Если понять родство Стравинского и Пикассо, хотя бы в общих чертах, нетрудно, так же как и близость подходов Кандинского и Шёнберга, которые держали друг друга в курсе своей эволюции, то куда удивительнее сближения, отмечаемые в искусстве Веберна и Мондриана. Они жили в совершенно разных мирах и почти наверняка не знали друг о друге. Вкусы Веберна в живописи были, по всей видимости, очень ограниченными и привлекали его к рутинной и провинциальной продукции. Скорее всего, он никогда не видел картин Мондриана. Да и встречалось ли ему где-нибудь само это имя? Мы не знаем. Для Мондриана же, насколько мы можем судить, музыка сводилась к джазу в ночных клубах, куда он иногда ходил танцевать. Тем не менее два автора двигались схожими дорогами — от изобразительности к абстракции через всё более строгую и экономную дисциплину геометрии, сводящей элементы изобретения к минимуму. Хотя они никогда не встречались и не оказывали прямого влияния друг на друга, их произведения оказались связаны «симпатией». И в конце жизни, пройдя один и тот же путь, они оба дали волю фантазии и живости, оставаясь внутри добровольно избранных границ.
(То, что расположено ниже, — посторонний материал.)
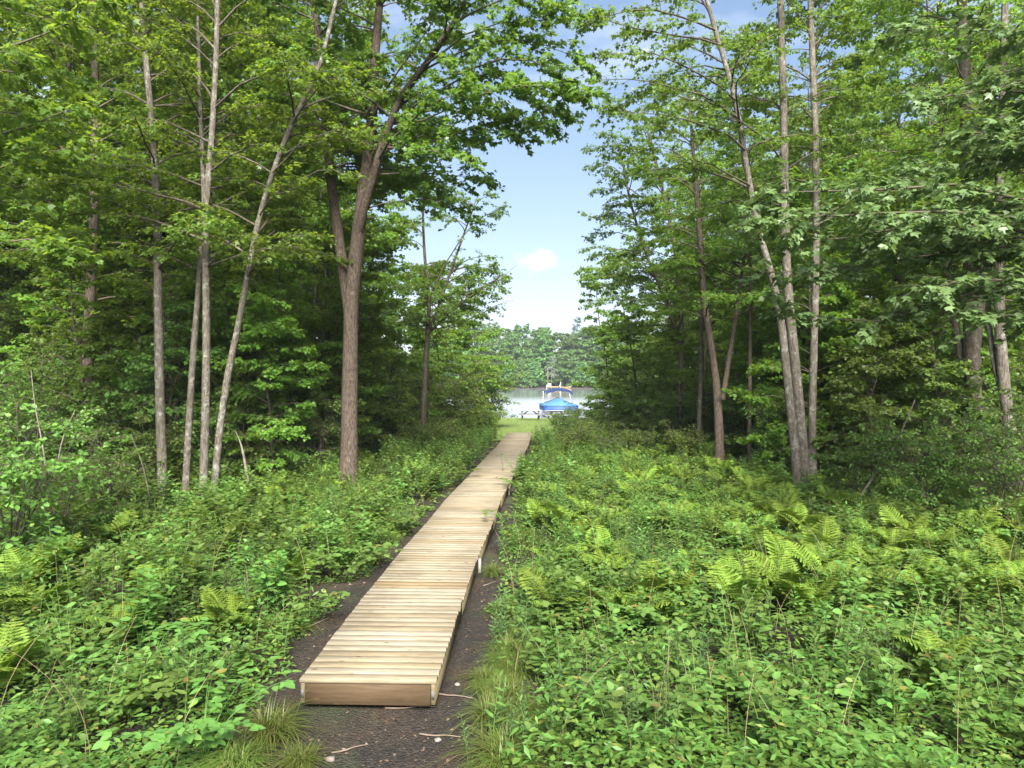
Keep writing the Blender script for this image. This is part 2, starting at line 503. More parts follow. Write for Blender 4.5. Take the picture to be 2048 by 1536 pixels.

А Клее? По правде сказать, он никогда не проявлял особого интереса к современным ему композиторам — мог внимательно прослушать их произведения в первый раз, но в дальнейшем не поддерживал личных контактов. Он действительно всегда возвращался к Баху и Моцарту: годы учения обозначили контур, которому он остался верен. Музыка была для него укоренена в чувствах, размышлениях и впечатлениях юности. Решив стать художником, он развивался в живописи, а не в музыке. Однако из своих музыкальных занятий он смог извлечь очень ценные уроки, большинству недоступные. В его отношении к Баху и Моцарту не было идолопоклонства и подражательности, он анализировал методы этих композиторов, их мысль, их приемы письма: отсюда и происходит своего рода пресуществление, которым объясняются оригинальность и редкая убедительность его подхода.
Даже Кандинский, при всей его близости к миру Шёнберга, не привержен столь глубоко и неотрывно музыкальной мысли.
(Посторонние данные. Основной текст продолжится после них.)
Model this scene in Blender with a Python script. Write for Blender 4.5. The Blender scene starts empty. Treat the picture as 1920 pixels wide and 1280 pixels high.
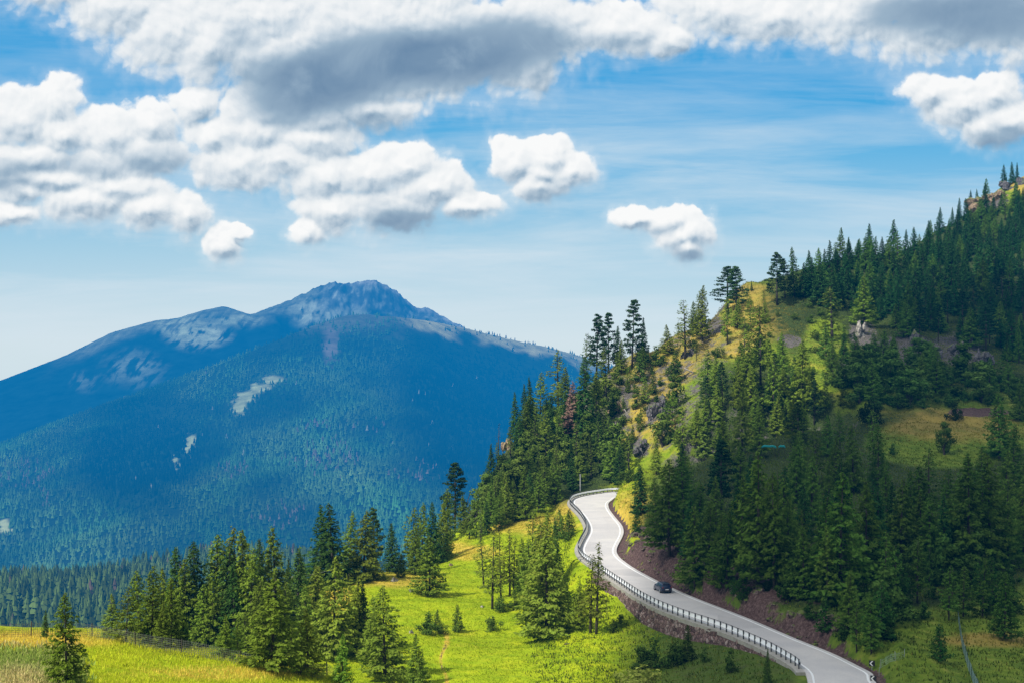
import bpy, math, random
import numpy as np
from mathutils import Vector, Matrix, noise as mnoise

random.seed(7)
RNG = np.random.default_rng(11)
sc = bpy.context.scene
COL = sc.collection
F, CX, CY = 2667.0, 960.0, 640.0          # focal length and centre of the view, in photo pixels
ROADZ = -35.0

def P(px, py, D):
    return np.array([(px - CX) / F * D, D, -(py - CY) / F * D])

# ------------------------------------------------------------------ helpers
def link(name, me, mats=None, parent=None):
    o = bpy.data.objects.new(name, me)
    COL.objects.link(o)
    if mats is not None:
        for m in (mats if isinstance(mats, (list, tuple)) else [mats]):
            if m.name not in [x.name for x in me.materials if x]:
                me.materials.append(m)
    if parent is not None:
        o.parent = parent
    return o

def mesh_from(name, V, Fc, smooth=False, attrs=None, colors=None):
    """Fc: array (n,3) or (n,4) or list of faces"""
    me = bpy.data.meshes.new(name)
    V = np.asarray(V, dtype=np.float32)
    if isinstance(Fc, np.ndarray):
        n, k = Fc.shape
        me.vertices.add(len(V)); me.vertices.foreach_set('co', V.ravel())
        me.loops.add(n * k); me.loops.foreach_set('vertex_index', Fc.astype(np.int32).ravel())
        me.polygons.add(n)
        me.polygons.foreach_set('loop_start', np.arange(0, n * k, k, dtype=np.int32))
        me.update(calc_edges=True)
    else:
        me.from_pydata([tuple(v) for v in V], [], [tuple(f) for f in Fc])
        me.update()
    me.polygons.foreach_set('use_smooth', np.full(len(me.polygons), smooth, dtype=bool))
    if attrs:
        for k_, a in attrs.items():
            at = me.attributes.new(k_, 'FLOAT', 'POINT')
            at.data.foreach_set('value', np.asarray(a, dtype=np.float32).ravel())
    if colors:
        for k_, a in colors.items():
            at = me.attributes.new(k_, 'FLOAT_COLOR', 'POINT')
            a = np.asarray(a, dtype=np.float32)
            if a.shape[1] == 3:
                a = np.concatenate([a, np.ones((len(a), 1), np.float32)], 1)
            at.data.foreach_set('color', a.ravel())
    me.validate()
    return me

class MB:
    """collects simple shapes into one mesh"""
    def __init__(s): s.v = []; s.f = []
    def add(s, V, Fc):
        b = len(s.v); s.v += [tuple(x) for x in V]; s.f += [tuple(i + b for i in f) for f in Fc]
    def box(s, c, size, rz=0.0, M=None):
        x, y, z = [k / 2 for k in size]
        pts = [Vector((sx * x, sy * y, sz * z)) for sz in (-1, 1) for sy in (-1, 1) for sx in (-1, 1)]
        R = M or Matrix.Rotation(rz, 3, 'Z')
        pts = [R @ p + Vector(c) for p in pts]
        s.add(pts, [(0, 2, 3, 1), (4, 5, 7, 6), (0, 1, 5, 4), (2, 6, 7, 3), (0, 4, 6, 2), (1, 3, 7, 5)])
    def tube(s, pts, rad, n=6, cap=True):
        pts = [Vector(p) for p in pts]
        rad = rad if isinstance(rad, (list, tuple)) else [rad] * len(pts)
        V = []; Fc = []
        for i, p in enumerate(pts):
            d = (pts[min(i + 1, len(pts) - 1)] - pts[max(i - 1, 0)]).normalized()
            u = d.cross(Vector((0.13, 0.31, 0.94)) if abs(d.z) < .9 else Vector((1, 0, 0))).normalized()
            w = d.cross(u)
            for k in range(n):
                a = 2 * math.pi * k / n
                V.append(p + (u * math.cos(a) + w * math.sin(a)) * rad[i])
        for i in range(len(pts) - 1):
            for k in range(n):
                k2 = (k + 1) % n
                Fc.append((i * n + k, i * n + k2, (i + 1) * n + k2, (i + 1) * n + k))
        if cap:
            Fc.append(tuple(range(n))[::-1]); Fc.append(tuple((len(pts) - 1) * n + k for k in range(n)))
        s.add(V, Fc)
    def build(s, name, mat, parent=None, smooth=False):
        me = mesh_from(name, s.v, s.f, smooth)
        return link(name, me, mat, parent)

def tag(o, label=None, cat=None, group=None, kind=None):
    if label: o['label'] = label
    if cat: o['category'] = cat
    if group: o['group'] = group
    if kind: o['kind'] = kind
    return o

def empty(name, loc=(0, 0, 0), rz=0.0):
    o = bpy.data.objects.new(name, None); COL.objects.link(o)
    o.location = loc; o.rotation_euler = (0, 0, rz); o.empty_display_size = 0.3
    return o

def sstep(a, b, x):
    t = np.clip((x - a) / (b - a), 0, 1); return t * t * (3 - 2 * t)

# ---- numpy gradient noise
_perm = np.random.default_rng(3).permutation(512)
_g = np.random.default_rng(4).uniform(0, 2 * math.pi, 512)
def perlin(x, y):
    xi = np.floor(x).astype(int); yi = np.floor(y).astype(int)
    xf = x - xi; yf = y - yi
    u = xf * xf * xf * (xf * (xf * 6 - 15) + 10); v = yf * yf * yf * (yf * (yf * 6 - 15) + 10)
    def g(ix, iy, dx, dy):
        h = _g[_perm[(_perm[ix & 511] + iy) & 511]]
        return np.cos(h) * dx + np.sin(h) * dy
    a = g(xi, yi, xf, yf); b = g(xi + 1, yi, xf - 1, yf)
    c = g(xi, yi + 1, xf, yf - 1); d = g(xi + 1, yi + 1, xf - 1, yf - 1)
    return (a + u * (b - a)) * (1 - v) + (c + u * (d - c)) * v
def fbm(x, y, s, oct=4, gain=.5):
    r = 0; a = 1.0; f = 1.0 / s
    for i in range(oct):
        r = r + a * perlin(x * f + 17.3 * i, y * f - 9.1 * i); a *= gain; f *= 2.03
    return r
def ridged(x, y, s, oct=4):
    r = 0; a = 1.0; f = 1.0 / s
    for i in range(oct):
        r = r + a * (1 - 2 * np.abs(perlin(x * f + 31.7 * i, y * f + 5.3 * i))); a *= .5; f *= 2.1
    return r

class RBF:
    def __init__(s, pts, scale, lam=1e-4):
        pts = np.asarray(pts, float)
        s.sc = scale; s.c = pts[:, :2] / scale; z = pts[:, 2]
        n = len(s.c)
        A = s.k(np.linalg.norm(s.c[:, None] - s.c[None], axis=2)) + lam * np.eye(n)
        Q = np.concatenate([np.ones((n, 1)), s.c], 1)
        M = np.block([[A, Q], [Q.T, np.zeros((3, 3))]])
        s.w = np.linalg.solve(M, np.concatenate([z, np.zeros(3)]))
    @staticmethod
    def k(r): return r * r * np.log(np.maximum(r, 1e-9))
    def __call__(s, x, y):
        sh = x.shape; q = np.stack([x.ravel(), y.ravel()], 1) / s.sc
        out = np.zeros(len(q)); n = len(s.c)
        for a in range(0, len(q), 40000):
            b = q[a:a + 40000]
            r = np.sqrt(((b[:, None] - s.c[None]) ** 2).sum(2))
            out[a:a + 40000] = s.k(r) @ s.w[:n] + s.w[n] + b @ s.w[n + 1:]
        return out.reshape(sh)

# ------------------------------------------------------------------ materials
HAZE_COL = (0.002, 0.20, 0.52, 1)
def nt(mat):
    mat.use_nodes = True
    t = mat.node_tree; t.nodes.clear(); return t
def N(t, typ, **kw):
    n = t.nodes.new(typ)
    ins = kw.pop('ins', {})
    for k, v in kw.items(): setattr(n, k, v)
    for k, v in ins.items(): n.inputs[k].default_value = v
    return n
def L(t, a, b): t.links.new(a, b)

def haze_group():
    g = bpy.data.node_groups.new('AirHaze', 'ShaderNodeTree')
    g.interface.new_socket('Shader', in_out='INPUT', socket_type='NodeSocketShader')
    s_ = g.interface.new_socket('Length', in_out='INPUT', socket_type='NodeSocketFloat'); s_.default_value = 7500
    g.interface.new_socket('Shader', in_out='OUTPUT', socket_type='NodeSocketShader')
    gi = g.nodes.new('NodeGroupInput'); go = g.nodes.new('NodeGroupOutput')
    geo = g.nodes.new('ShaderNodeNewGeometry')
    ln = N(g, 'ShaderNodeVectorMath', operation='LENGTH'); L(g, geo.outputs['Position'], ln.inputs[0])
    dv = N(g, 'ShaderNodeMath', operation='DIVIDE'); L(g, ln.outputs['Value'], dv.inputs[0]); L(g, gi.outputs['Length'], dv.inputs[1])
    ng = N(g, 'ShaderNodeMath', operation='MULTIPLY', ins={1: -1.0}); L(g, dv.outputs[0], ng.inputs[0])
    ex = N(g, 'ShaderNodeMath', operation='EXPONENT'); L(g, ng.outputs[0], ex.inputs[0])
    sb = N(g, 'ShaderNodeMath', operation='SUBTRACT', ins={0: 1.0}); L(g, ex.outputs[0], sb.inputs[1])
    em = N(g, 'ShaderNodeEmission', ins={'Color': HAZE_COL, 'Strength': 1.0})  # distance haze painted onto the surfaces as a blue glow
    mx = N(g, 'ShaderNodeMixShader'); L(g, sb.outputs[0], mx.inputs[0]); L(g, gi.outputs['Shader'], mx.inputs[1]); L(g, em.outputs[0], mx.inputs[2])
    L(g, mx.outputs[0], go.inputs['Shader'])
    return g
HAZE = haze_group()
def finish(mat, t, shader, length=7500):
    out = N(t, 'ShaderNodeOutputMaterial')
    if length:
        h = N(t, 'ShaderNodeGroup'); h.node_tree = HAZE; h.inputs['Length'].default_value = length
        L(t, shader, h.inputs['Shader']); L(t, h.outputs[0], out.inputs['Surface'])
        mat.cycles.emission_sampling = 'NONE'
    else:
        L(t, shader, out.inputs['Surface'])
def mixc(t, fac, a, b, blend='MIX'):
    m = N(t, 'ShaderNodeMix', data_type='RGBA', blend_type=blend)
    for sock, v in ((m.inputs[0], fac), (m.inputs[6], a), (m.inputs[7], b)):
        if hasattr(v, 'links'): L(t, v, sock)
        else: sock.default_value = v if not isinstance(v, tuple) or len(v) == 4 else (*v, 1)
    return m.outputs[2]
def noise_tex(t, scale, detail=4, rough=.55, vec=None, dist=0.0):
    n = N(t, 'ShaderNodeTexNoise', ins={'Scale': scale, 'Detail': detail, 'Roughness': rough, 'Distortion': dist})
    if vec is not None: L(t, vec, n.inputs['Vector'])
    return n
def ramp(t, fac, stops):
    r = N(t, 'ShaderNodeValToRGB'); cr = r.color_ramp
    while len(cr.elements) < len(stops): cr.elements.new(0.5)
    for e, (p, c) in zip(cr.elements, stops):
        e.position = p; e.color = (*c, 1) if len(c) == 3 else c
    L(t, fac, r.inputs[0]); return r.outputs[0]
def attr(t, name, out='Fac'):
    return N(t, 'ShaderNodeAttribute', attribute_name=name).outputs[out]
def math_(t, op, a, b=None, clamp=False):
    m = N(t, 'ShaderNodeMath', operation=op, use_clamp=clamp)
    for i, v in enumerate((a, b)):
        if v is None: continue
        if hasattr(v, 'links'): L(t, v, m.inputs[i])
        else: m.inputs[i].default_value = v
    return m.outputs[0]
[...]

Пытаться угадать, к каким решениям мог бы прийти Клее, если бы он слушал Весну священную с тем же вниманием, что и квартеты Моцарта, — дело довольно бесплодное. Стоит ли упрекать его в верности музыкальным урокам, полученным в юности? Можно сохранять чуткость ума, оставаться начеку, не упускать из виду эволюцию, которой следует эпоха, но нельзя забыть годы и обстоятельства нашего становления, которые нас определили.
К тому же в случае Клее имела место тенденция, общая для всего поколения, вступившего в активную жизнь в 1920-х годах, — как во Франции, так и в Германии. Романтизм был отвергнут. Заново открывались малоизвестные прежде оперы Моцарта вроде Così fan tutte. Стравинский, Хиндемит, даже Шёнберг писали сочинения в неоклассическом духе. Клее шел в ногу со временем: при всей своей художнической самобытности он принадлежал своей эпохе, был одним из ее элементов. Наметилось пресыщение большими оркестровыми массами, излияниями неудержимого индивидуализма, осциллограммами психологии, даже психопатии; куда более важными стали работа над формой, очищенная от чувственных слабостей, поиск некоей объективности, точности выражения. Этой общей тенденции не избежал и Клее.
Независимость его мышления от этого не уменьшилась, а неизменное чувство юмора уберегло от перехлестов. Для параллелей между его путем и эволюцией какого-то композитора-современника едва ли есть основания, но можно отметить, что некоторые из его рисунков живо напоминают своим озорством многие вещи Стравинского.
Например, Строй верхнего до можно сравнить со Второй пьесой для струнного квартета Стравинского, написанной в 1913–1914 годах. Юмористический, маньеристический дух такого Клее кажется мне очень близким Стравинскому чуть более раннего, русского периода, когда у него проявляются те же особенности — в Прибаутках, Кошачьих колыбельных и т. д. Эти группы работ роднит и вдохновение, и исполнение.